How to survive your workplace appraisal
Collect evidence
In an inconspicuous folder on my work desktop, you’ll find a small Word file called ‘good bits’. It’s a small record of events at work that went well this year. There are screenshots from presentations and reports where the graphs have upward trajectories. There are soundbites from other teams, and links to my better pieces of work.
All in all, it amounts to a small shrine to me. But it’s not there to deliver an ego boost. Well, not just there for that. It has a purpose: it’s so I don’t forget anything important in my appraisal.
Preparation is everything
Prep is everything on both sides of an appraisal. Employees should be ready with examples of the times they’ve ruled the roost – and strategic HRM professionals should be prepared with their own examples too. Quantifiable examples are better: ‘I increased sales by 17%’ is easier to agree on than ‘I improved team morale’ – which someone could contest, if they wanted to.
Don’t panic
If your employees are nervous about appraisals, it’s worth telling them: There shouldn’t be any big surprises in an appraisal. No boss is going to drop a bomb of blame on their team. In a good workplace, everyone will already know their strengths, weaknesses, what’s gone wrong and what’s gone right. The appraisal should go over old ground in new detail, not blow the case wide open.
How to conduct an appraisal
According to acas (The government’s Advisory, Conciliation and Arbitration Service), which has published a guide to appraisals, ‘Managers should put employees at ease by beginning their interviews with fairly casual, routine remarks’ – we’ll leave these to your imagination.
Now, assuming you’ve bought your employee the hot drink of their choosing, and secured a quiet corner of your favourite coffee chain, you can start the discussion. Allow your employee to speak first, before giving your opinion.
Don’t forget to look forward
During appraisals, it’s important to look forward, as well as back. As fun as it can be to dwell on past successes, don’t forget that appraisals should also ask: ‘what do you want to work on next?’ ‘what objectives will you set yourself for the next six months?’ ‘where do you see yourself in five years’ time?’ Appraisals might sound like job interviews… But consider this: it’s a job interview for a job you’ve already filled. No one gets fired during an appraisal.
Your employees will hopefully leave their appraisal with a plan, optimistic that they will improve – and that they have the steps and tools there to help them along the way.
Bonuses, pay rises, promotions and progression
Appraisals are usually a great time to talk about upcoming opportunities for promotion and pay.
Some people set a lot in store in appraisals, but it’s worth noting that appraisals shouldn’t be the only time employees feel they can ask for a pay review.
Should you be comparing employees against each other?
When the Harvard Business Review investigated why Americans were so unhappy with their appraisals in 2016, they discovered that people disliked being compared to their colleagues. It’s must less destructive to office morale if, instead of comparing employees to each other, you compare them to their past selves.
Interestingly, according to the HBR it’s also perceived as a fairer way to do things.
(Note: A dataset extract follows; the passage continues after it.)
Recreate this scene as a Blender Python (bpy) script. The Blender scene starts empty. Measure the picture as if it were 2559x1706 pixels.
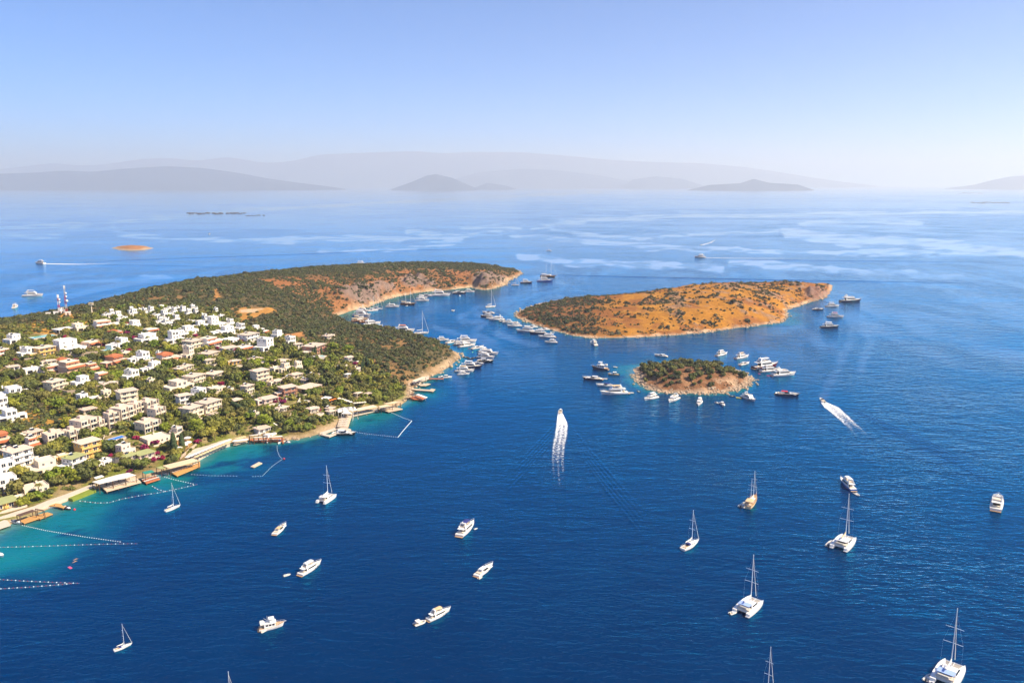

If two colleagues and improving, but colleague 1 is improving at a faster rate than colleague 2, then comparing them will make colleague two look bad, even though they are in fact making important progress themselves.
What do you need to after an appraisal?
- Remember, your employees should be able to see their final appraisal, including their manager’s comments.
- It’s also important that you colleagues can appeal their appraisal. You should have a system in place so that colleagues can act if they don’t think their score is fair.
Appraisals should be a good thing, validating for your employees, and run smoothly for your team.
What not to discuss in an appraisal
Avoid these hiccups, and you’ll be navigating all that form-filling with ease:
- Appraisals are a bad time to talk about politics, smack-talk your co-workers, or spread gossip.
- Keep the focus on the form. Don’t get distracted by office politics, company issues, or how this week has gone. Appraisals are an hour long, but that hour can go quickly. Don’t squander it on discussing the recent desk moves.
- Look out for recency bias. Don’t just talk about what happened last week because you can remember it better. You’re in danger of treating employees unfairly if you can only remember that they had a bad week last week. Yu can avoid recency bias by encouraging employees to keep a record of their actions in the months up to their appraisal (see the ‘good things’ document, mentioned above.)
- Beware the halo effect. This is when one aspect of an employee’s performance can be regarded in so positive a light that makes you blind to all other potential faults. This can lead to an unfair, overly positive and subjective appraisal.
- Look out for the central tendency. If your grading system has a centre point, most people will put themselves bang in the middle. Having a scale that ranks out of 6, for instance, rather than out of 5, can be very useful for avoiding having everyone fall exactly around average.
- Don’t compare people – it can get nasty, and make a big dent in office morale. It’s better to compare people’s current work to their past performances, which most people see as a more fair way of doing things.
- Make sure managers are on the same page with what counts as good work, and what counts as just ‘getting the job done’. Some managers might score promising employees lower to push them even further. Seems a bit unfair, if they’re already doing a good job. Make sure all mangers receive training on good appraisals, so you don’t get huge variations between scorers.
- Appraisals should be as objective as possible – which can be different if an employee and their line manager don’t see eye to eye. If an appraisal is very unfair, so much so that it constitutes bullying or victimisation, your employee might have a case for constructive dismissal.
And there you have it! A watertight scheme of your own making, that helps you keep track of employee progress in a fair, transparent and easy way.
It seems fitting to end on an encouraging song.
In the immortal (and approximate) words of Fatboy Slim: I have to celebrate you, baby, I have to appraise you like I should.